(Directions for this task):
Each line from the start of the entries through the line that contains "S.camera = co" should be output exactly, please.

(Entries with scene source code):

※

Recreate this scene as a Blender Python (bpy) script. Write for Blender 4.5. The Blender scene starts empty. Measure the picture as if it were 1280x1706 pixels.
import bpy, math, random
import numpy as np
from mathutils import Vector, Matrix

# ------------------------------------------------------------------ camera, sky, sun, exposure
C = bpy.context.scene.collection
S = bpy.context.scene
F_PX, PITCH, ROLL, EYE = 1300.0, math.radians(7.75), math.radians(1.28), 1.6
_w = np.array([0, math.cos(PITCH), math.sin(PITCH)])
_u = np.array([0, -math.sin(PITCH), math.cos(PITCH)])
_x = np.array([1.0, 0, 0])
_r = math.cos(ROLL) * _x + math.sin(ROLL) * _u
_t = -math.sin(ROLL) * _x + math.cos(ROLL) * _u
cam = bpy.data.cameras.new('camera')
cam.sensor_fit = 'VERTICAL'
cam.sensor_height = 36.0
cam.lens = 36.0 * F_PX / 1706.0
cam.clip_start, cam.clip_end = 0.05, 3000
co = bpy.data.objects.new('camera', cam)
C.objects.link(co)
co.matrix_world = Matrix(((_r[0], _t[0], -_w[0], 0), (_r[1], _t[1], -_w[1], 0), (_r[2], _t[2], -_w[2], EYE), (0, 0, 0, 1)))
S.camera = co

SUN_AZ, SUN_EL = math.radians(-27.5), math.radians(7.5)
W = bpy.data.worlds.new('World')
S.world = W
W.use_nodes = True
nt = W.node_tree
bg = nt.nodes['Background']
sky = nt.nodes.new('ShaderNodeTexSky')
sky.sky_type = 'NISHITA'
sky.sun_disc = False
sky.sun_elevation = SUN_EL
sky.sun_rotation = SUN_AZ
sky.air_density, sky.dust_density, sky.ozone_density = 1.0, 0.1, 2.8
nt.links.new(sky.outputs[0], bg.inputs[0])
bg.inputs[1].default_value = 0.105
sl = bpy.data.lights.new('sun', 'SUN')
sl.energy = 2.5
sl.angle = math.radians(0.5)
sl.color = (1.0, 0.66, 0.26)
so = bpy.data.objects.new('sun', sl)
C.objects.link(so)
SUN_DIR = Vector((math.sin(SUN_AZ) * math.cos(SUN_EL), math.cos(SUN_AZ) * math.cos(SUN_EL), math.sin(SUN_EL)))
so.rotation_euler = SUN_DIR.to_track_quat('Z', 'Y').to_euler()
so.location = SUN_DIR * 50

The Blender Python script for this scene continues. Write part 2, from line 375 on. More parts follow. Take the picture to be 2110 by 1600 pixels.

※

(Response to this task):
Recreate this scene as a Blender Python (bpy) script. Write for Blender 4.5. The Blender scene starts empty. Measure the picture as if it were 1280x1706 pixels.
import bpy, math, random
import numpy as np
from mathutils import Vector, Matrix

# ------------------------------------------------------------------ camera, sky, sun, exposure
C = bpy.context.scene.collection
S = bpy.context.scene
F_PX, PITCH, ROLL, EYE = 1300.0, math.radians(7.75), math.radians(1.28), 1.6
_w = np.array([0, math.cos(PITCH), math.sin(PITCH)])
_u = np.array([0, -math.sin(PITCH), math.cos(PITCH)])
_x = np.array([1.0, 0, 0])
_r = math.cos(ROLL) * _x + math.sin(ROLL) * _u
_t = -math.sin(ROLL) * _x + math.cos(ROLL) * _u
cam = bpy.data.cameras.new('camera')
cam.sensor_fit = 'VERTICAL'
cam.sensor_height = 36.0
cam.lens = 36.0 * F_PX / 1706.0
cam.clip_start, cam.clip_end = 0.05, 3000
co = bpy.data.objects.new('camera', cam)
C.objects.link(co)
co.matrix_world = Matrix(((_r[0], _t[0], -_w[0], 0), (_r[1], _t[1], -_w[1], 0), (_r[2], _t[2], -_w[2], EYE), (0, 0, 0, 1)))
S.camera = co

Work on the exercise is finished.